L’intervistatore è in imbarazzo, non ha capito che il punto è il metodo, non il merito: “la Grecia ce l’ha fatta ed è ancora nella zona euro”. Alché Schäuble: “ma la Grecia ha pagato un prezzo alto, il danno sociale è grande”. Per poi chiudere con un secco “ora la Grecia non è più al centro dell’attenzione”. Il che significa (come aveva specificato al quotidiano greco citato) che “la crisi non è ancora finita”.
Come si vede, Schäuble non inseriva la Grecia nel catalogo degli errori, perché qui Berlino è riuscita a portarsi dietro tutti gli altri (persino i greci). È lui stesso ad ammettere che nel merito è stato un disastro … ma il punto è il metodo, non il merito. Nel metodo, egli si vanta di aver mostrato “leadership e responsabilità; nel merito, la Grecia ne è morta … ma pianga sé stessa.
Qualunque protesta è anti-democratica
Ed ecco squadernato il mondo fatato del vecchio trombone friburghese. Cui l’intervistatore oppone un dato di realtà: il disastro presente.

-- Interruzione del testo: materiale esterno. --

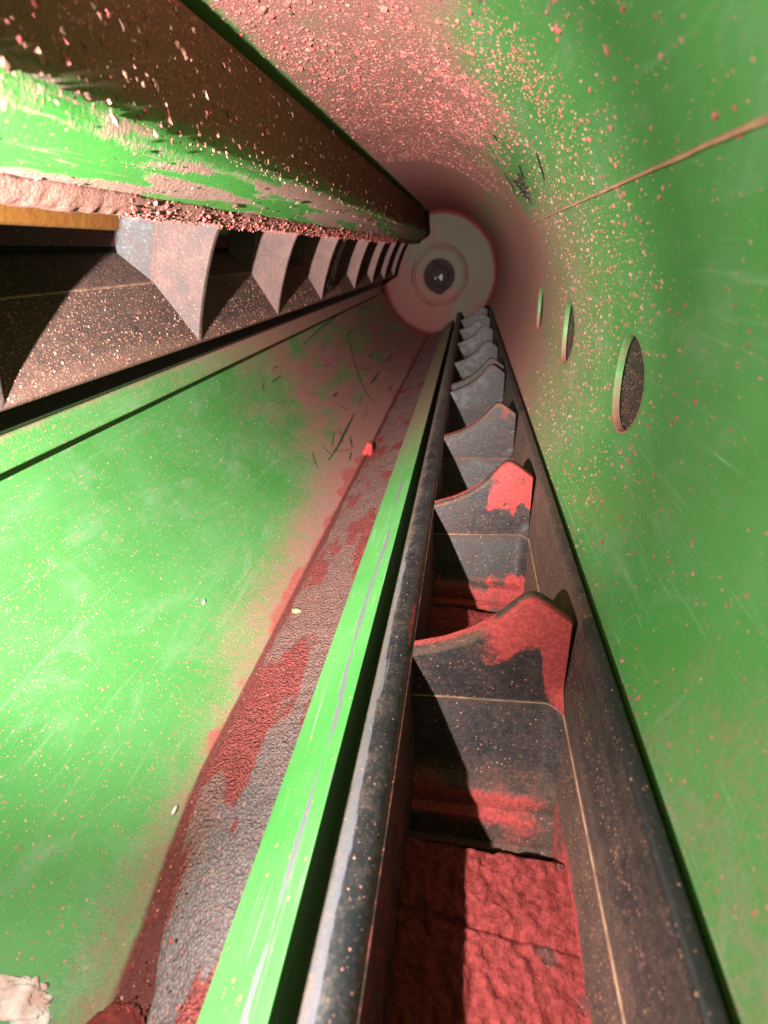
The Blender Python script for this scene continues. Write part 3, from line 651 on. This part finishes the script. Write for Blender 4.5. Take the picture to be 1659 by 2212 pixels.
for k, yk in enumerate(YL):
    prev = YL[k - 1] if k else 0.25
    yy = np.linspace(prev, yk, 70)
    P, U = extrude(wl, yy); nn = fbm(P, 5, 4); zc = P[..., 2]
    mb = MB(); mb.grid(P, dict(wuv=U, dust=np.clip(0.50 + 0.35 * (nn - 0.5) + 0.3 * (1 - sst(-0.36, -0.30, zc)) + 0.25 * sst(2, 6, P[..., 1]), 0, 1), speck=0.62, red=0.25 * sst(0.5, 0.65, nn) * sst(2, 4, P[..., 1])))
    G = np.zeros((3, len(yy), 3)); G[..., 1] = np.minimum(yy, yk - 0.09)
    for i, (dx, dz) in enumerate(((.0005, -.005), (.003, .001), (-.003, .0045))): G[i, :, 0] = -1.314 + dx; G[i, :, 2] = -0.121 + dz
    mb.grid(G, mat=1)
    bk = mb.build('bucket', [m_rub, m_line], beltL, origin=(-1.3, yk, 0)); bk['_o'] = (-1.3, yk, 0)
    fl = densify([np.array(p) for p in [(-1.405, 0.012), (-1.40, 0.075), (-1.395, 0.30), (-1.25, 0.37), (-1.16, 0.38), (-1.16, 0.40), (-1.27, 0.39), (-1.43, 0.32)]], 0.04, True)
    P, U = extrude(fl, np.linspace(prev + 0.06, yk - 0.12, 30)); mb = MB(); mb.grid(P, dict(wuv=U, dust=0.4, red=0.35, speck=0.1), close_u=True, caps=True)
    mb.build('pocket_floor', m_floor, bk)
    mb = MB(); cleat_mesh(mb, topL, creaseL, botL, yk, 0.085, 0.15, 0.035, [((0.0, 0, 0.0), -0.155, 2.1)], attrL(k))
    mb.build('cleat', [m_flap, m_line], bk, 35)
    if k == 3:
        mb = MB(); ty = np.linspace(yk + 0.06, yk + 0.42, 8)
        P, U = extrude(topL + np.array([-0.02, 0.01]), ty); mb.grid(P, dict(wuv=U, dust=0.5, red=0.1))
        P2_, U = extrude(topL + np.array([-0.05, 0.02]), ty); mb.grid(P2_, dict(wuv=U, dust=0.3))
        sp_ = mb.build('splice_plate', [m_rub, m_line], bk)
        mb = MB()
        for dy in (0.10, 0.17):
            a = topL[8]; b = topL[12]
            ctr = (a + b) / 2 + np.array([0.0, 0.012]); mb.box((ctr[0] - 0.016, yk + 0.06 + dy, ctr[1]), (0.008, 0.018, 0.05))
        mb.build('stamped_mark', m_dark, bk)
    mb = MB(); P, U = extrude(np.array([(-1.424, -0.10), (-1.418, -0.04), (-1.418, 0.14), (-1.430, 0.14), (-1.432, -0.10)]), np.linspace(prev, yk, 6)); mb.grid(P, dict(wuv=U, dust=0.1), close_u=True, caps=True)
    mb.build('back_web', m_dark, bk)
    # added strip: its colour stands for the amber-tinted light in the hollow
yr = empty('amber_strip'); tag(yr, 'added yellow-orange strip for the amber light tint at the far left beneath the beam', 'rail')
mb = MB(); P, U = extrude(round_poly([(-1.00, 0.062), (-0.985, 0.046), (-0.965, 0.050), (-0.955, 0.095), (-0.99, 0.10)], .008, 4, True), np.linspace(0.3, 1.42, 30)); mb.grid(P, dict(wuv=U, dust=0.3), close_u=True, caps=True)
mb.build('amber_strip_body', m_yel, yr)

# ------------------------------------------------------------------ loose lumps and grains
def ico():
    t = (1 + 5 ** .5) / 2
    v = np.array([(-1, t, 0), (1, t, 0), (-1, -t, 0), (1, -t, 0), (0, -1, t), (0, 1, t), (0, -1, -t), (0, 1, -t), (t, 0, -1), (t, 0, 1), (-t, 0, -1), (-t, 0, 1)], float)
    f = [(0, 11, 5), (0, 5, 1), (0, 1, 7), (0, 7, 10), (0, 10, 11), (1, 5, 9), (5, 11, 4), (11, 10, 2), (10, 7, 6), (7, 1, 8), (3, 9, 4), (3, 4, 2), (3, 2, 6), (3, 6, 8), (3, 8, 9), (4, 9, 5), (2, 4, 11), (6, 2, 10), (8, 6, 7), (9, 8, 1)]
    return v / np.linalg.norm(v[0]), np.array(f)
IV, IF = ico()
def grains(name, pos, nrm, size, mats, matidx, flat=0.6, parent=None):
    N = len(pos); nrm = nrm / np.linalg.norm(nrm, axis=1)[:, None]
    h = rng.normal(size=(N, 3)); t1 = np.cross(nrm, h); t1 /= np.linalg.norm(t1, axis=1)[:, None]; t2 = np.cross(nrm, t1)
    loc = IV[None] * rng.uniform(0.6, 1.3, (N, 12, 1)); st = rng.uniform(0.75, 1.5, (N, 1))
    V = (t1[:, None] * loc[..., 0:1] * st[:, :, None] + t2[:, None] * loc[..., 1:2] + nrm[:, None] * loc[..., 2:3] * flat) * size[:, None, None] + pos[:, None] + nrm[:, None] * (0.3 * flat * size[:, None, None])
    me = bpy.data.meshes.new(name); F = (IF[None] + 12 * np.arange(N)[:, None, None]).reshape(-1, 3)
    me.vertices.add(N * 12); me.vertices.foreach_set('co', (V * S).astype(np.float32).ravel())
    nf = len(F); me.loops.add(nf * 3); me.loops.foreach_set('vertex_index', F.astype(np.int32).ravel())
    me.polygons.add(nf); me.polygons.foreach_set('loop_start', np.arange(0, nf * 3, 3, dtype=np.int32)); me.polygons.foreach_set('loop_total', np.full(nf, 3, np.int32))
    for m in mats: me.materials.append(m)
    me.polygons.foreach_set('material_index', np.repeat(matidx, 20).astype(np.int32)); me.polygons.foreach_set('use_smooth', [False] * nf)
    me.update(calc_edges=True); me.validate()
    o = bpy.data.objects.new(name, me); COL.objects.link(o); o['kind'] = 'stuff'
    if parent: o.parent = parent
    return o
def tube_grains(name, N, dens, smed, ssig, mats, probs, parent=tube, smax=0.03, ymax=4.5):
    pos, nr, sz = [], [], []; got = 0
    while got < N:
        ph = rng.uniform(PH0, PH1, N * 4); yv = rng.uniform(0.15, ymax, N * 4)
        ok = rng.random(N * 4) < dens(np.degrees(ph), yv, ph)
        for h in holes: ok &= np.hypot(ph - h[0], yv - h[1]) > HR + 0.02
        ph, yv = ph[ok], yv[ok]; pos.append(tube_pt(ph, yv)); nr.append(np.stack([-np.cos(ph), 0 * ph, -np.sin(ph)], 1)); got += len(ph)
        if len(ph) == 0: break
    pos = np.concatenate(pos)[:N]; nr = np.concatenate(nr)[:N]
    sz = np.minimum(np.exp(rng.normal(math.log(smed), ssig, len(pos))), smax)
    grains(name, pos, nr, sz, mats, rng.choice(len(mats), len(pos), p=probs), parent=parent)
def d_roof(dg, y, ph):
    nn = fbm(np.stack([ph, y, 0 * y], -1), 5, 3)
    return sst(0.25, 0.7, nn + 0.15) * sst(38, 80, dg + 50 * (nn - 0.5)) * (1 - sst(100, 104, dg)) * sst(0.1, 0.5, y) * (0.35 + 0.65 * (1 - sst(2.0, 4.4, y)))
tube_grains('dust_grains', 30000, d_roof, 0.0017, 0.62, [m_pink, m_tanl, m_brown], [.72, .14, .14], smax=0.010)
tube_grains('dust_clumps', 420, lambda dg, y, ph: sst(44, 60, dg) * (1 - sst(96, 102, dg)) * sst(0.3, 0.6, y) * sst(0.50, 0.60, fbm(np.stack([ph, y, 0 * y + 7], -1), 4, 3)), 0.0060, 0.45, [m_pink, m_crumb], [.6, .4], smax=0.013, ymax=3.0)
def d_right(dg, y, ph):
    nn = fbm(np.stack([ph, y, 0 * y + 9], -1), 5, 3)
    return (1 - sst(30, 60, dg)) * sst(0.1, 0.9, y) * sst(0.30, 0.55, nn + 0.1) * (0.15 + 0.85 * sst(0.8, 1.6, y)) * (1 - sst(2.3, 3.3, y))
tube_grains('dust_grains', 4400, d_right, 0.0018, 0.68, [m_pink, m_tanl], [.45, .55], smax=0.0065, ymax=3.4)
def d_left(dg, y, ph):
    nn = fbm(np.stack([ph, y, 0 * y + 4], -1), 3, 3)
    return sst(196, 200, dg) * (1 - sst(256, 259, dg)) * sst(0.35, 0.65, nn + 0.1) * (1 - sst(2.5, 3.6, y))
tube_grains('dust_grains', 2200, d_left, 0.0016, 0.45, [m_pink, m_tanl], [.2, .8], smax=0.005)
# on the beam face and flank
N = 7000; zb = rng.random(N); yb = rng.uniform(0.2, 5.5, N) ** 1.0
sel = rng.random(N) < 0.975
bx = np.where(sel, -0.690 - (0.034) * zb, -0.70 - 0.14 * zb); bz = np.where(sel, 0.215 + 0.31 * zb, 0.187 - 0.074 * zb)
nrm = np.where(sel[:, None], np.array([[0.995, 0, 0.1]]), np.array([[0.46, 0, -0.89]]))
bx = np.where(sel, np.interp(bz, [0.20, 0.535], [-0.694, -0.743]), bx)
grains('dust_grains', np.column_stack([bx, yb, bz]), nrm, np.minimum(np.exp(rng.normal(math.log(0.0025), 0.6, N)), 0.010), [m_pink, m_tanl, m_brown], rng.choice(3, N, p=[.2, .4, .4]), parent=beam)
# crumbs along the beam lip
N = 4200; yb = 1.3 + 5.0 * rng.random(N); t = rng.random(N)
px = -0.835 - 0.06 * t; pz = np.where(t < .35, 0.118 - 0.10 * t, 0.080) + rng.normal(0, 0.006, N)
grains('dust_crumbs', np.column_stack([px, yb, pz]), np.column_stack([0.5 + 0 * t, rng.normal(0, .3, N), -0.8 + 0 * t]), np.minimum(np.exp(rng.normal(math.log(0.0020), 0.6, N)), 0.008), [m_crumb, m_red, m_brown], rng.choice(3, N, p=[.62, .2, .18]), flat=0.8, parent=beam)
# on the left bucket side walls
N = 3500; yb = rng.uniform(0.4, 5, N); t = rng.random(N)
px = -1.198 - 0.117 * t; pz = -0.368 + 0.247 * t
grains('dust_grains', np.column_stack([px, yb, pz]), np.tile([[0.9, 0, 0.43]], (N, 1)), np.minimum(np.exp(rng.normal(math.log(0.0018), 0.45, N)), 0.006), [m_pink, m_tanl], rng.choice(2, N, p=[.35, .65]), parent=beltL)
# on the grit strip
N = 1100; yb = 0.2 + 3.3 * rng.random(N) ** 1.5; t = rng.random(N)
grains('dust_grains', np.column_stack([-0.60 + 0.2 * t, yb, -1.338 + 0.073 * t]), np.tile([[-0.3, 0, 0.95]], (N, 1)), np.minimum(np.exp(rng.normal(math.log(0.0016), 0.45, N)), 0.005), [m_brown, m_red, m_tanl], rng.choice(3, N, p=[.5, .35, .15]), parent=strip_)

def lump(name, centre, size, mat, label, cat, squash=(1, 1, .6), sub=3, rough=0.5, seed=0, group=None, normal=None):
    import bmesh
    bm = bmesh.new(); bmesh.ops.create_icosphere(bm, subdivisions=sub, radius=1.0)
    V = np.array([v.co[:] for v in bm.verts]); k = 1 + rough * (fbm(V + seed * 7.1, 1.5, 3) - 0.5) * 2 + 0.35 * rough * (vnoise(V + seed, 5) - .5) + 0.16 * rough * (vnoise(V + seed, 13) - .5)
    V = V * k[:, None] * np.array(squash) * size
    for v, c in zip(bm.verts, V): v.co = c * S
    me = bpy.data.meshes.new(name); bm.to_mesh(me); bm.free(); me.materials.append(mat)
    me.polygons.foreach_set('use_smooth', [True] * len(me.polygons))
    o = bpy.data.objects.new(name, me); COL.objects.link(o); o.location = np.array(centre) * S
    if normal is not None: o.rotation_euler = Vector(normal).to_track_quat('Z', 'Y').to_euler()
    tag(o, label, cat, group); return o
def on_wall(px, py, r=0.99):
    ph, y = phi_of(px, py); return tube_pt(ph, y, r)
def at(px, py, y):
    q = ray(px, py) * y; return (q[0], y, q[1])
lump('powder_clod', at(795, 972, 3.35), 0.058, m_red, 'bright red powder clod lodged in the groove beside the grit strip', 'clod', (.55, .9, .75), seed=1, rough=1.1)
lump('chaff_flake', at(640, 1320, 1.52), 0.02, m_chaff, 'small yellow chaff flake stuck in the red groove', 'chaff', (1.1, .5, .5), 2, seed=2)
lump('pale_flake', on_wall(440, 1302, .995), 0.012, m_white, 'tiny white flake in the middle of the left green wall', 'flake', (.5, 1, 1), 2, seed=3)
lump('pale_flake', on_wall(378, 1752, .995), 0.013, m_white, 'thin white sliver near the red edge of the left wall', 'flake', (.4, 1.2, .6), 2, seed=4)
def wall_n(px, py):
    ph, y = phi_of(px, py); return (-math.cos(ph), 0, -math.sin(ph))
m_dred = plain('dark_red_powder', (0.26, 0.045, 0.04), 0.95, 0.1, c2=(0.12, 0.025, 0.022), scale=40)
m_cake = plain("pale_pink_crust", (0.80, 0.68, 0.62), 0.95, 0.1, c2=(0.55, 0.30, 0.26), scale=20)
lump('caked_lump', on_wall(45, 2160, .998), 0.055, m_cake, 'thin pale pink flaky crust stuck to the green wall in the lower left corner', 'crust', (.55, 1.15, .12), 5, rough=1.0, seed=5.4, normal=wall_n(45, 2160))
lump('powder_heap', on_wall(235, 2262, .99), 0.06, m_dred, 'dark red powder heap at the foot of the left wall in the groove', 'heap', (.9, 1.0, .22), 5, rough=0.6, seed=8, normal=wall_n(235, 2262))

Schäuble risponde che le persone sono abituate troppo bene: “la democrazia non è un affare economico. Dovremmo chiedere di più alle persone … i politici hanno sempre ceduto alla tentazione di promettere troppo alla gente. È sbagliato … dovremmo chiedere di più alle persone”. Tradotto: ogni protesta è anti-democratica.
E lo è due volte: “forse la più grande crisi che stiamo attualmente vivendo, è la crisi della democrazia … compaiono invece populismo e bugie sfrenate, fake news. Credo che il rapido cambiamento della comunicazione sia la causa principale che ha portato a questa crisi”.
Cioè, la successione di lancinanti crisi economiche è democrazia … che vi fossero alternative è fake news … e chi si lamenta è populista e autoritario.
Una intervista demenziale
Adoriamo quest’ultimo passaggio, perché fa irruzione nella intervista, dedicata a sostenere che il punto è il metodo, non il merito … a smentirla per intero.
Perché è ovvio che – fuori dal mondo fatato del vecchio trombone friburghese – il punto è il merito: il merito delle politiche demenziali che Berlino da decenni porta avanti. Demenziali come aver costruito i due Nord Stream, essersi legati mani e piedi a Pechino, non aver dato un contentino a Macrone, aver spalancato le porte ai migranti, aver distrutto la Grecia.
E che siano demenziali, non è una fake news.
Ed è ovvio che, ad averle generate, non è il populismo, ma lui stesso Schäuble e quelli come lui. Seguendo il metodo che in tutta l’intervista difende.
Conclusioni
Insomma, Schäuble non rinnega (quasi) alcunché. E invita i propri successori a Berlino a continuare – nel merito – i disastri che ha fatto lui, solo curandosi – nel metodo – di guadagnare prima il consenso delle proprie vittime, come ha (quasi) sempre fatto lui.
Carta canta. Il nuovo governo di Roma non dica di non essere stato avvisato.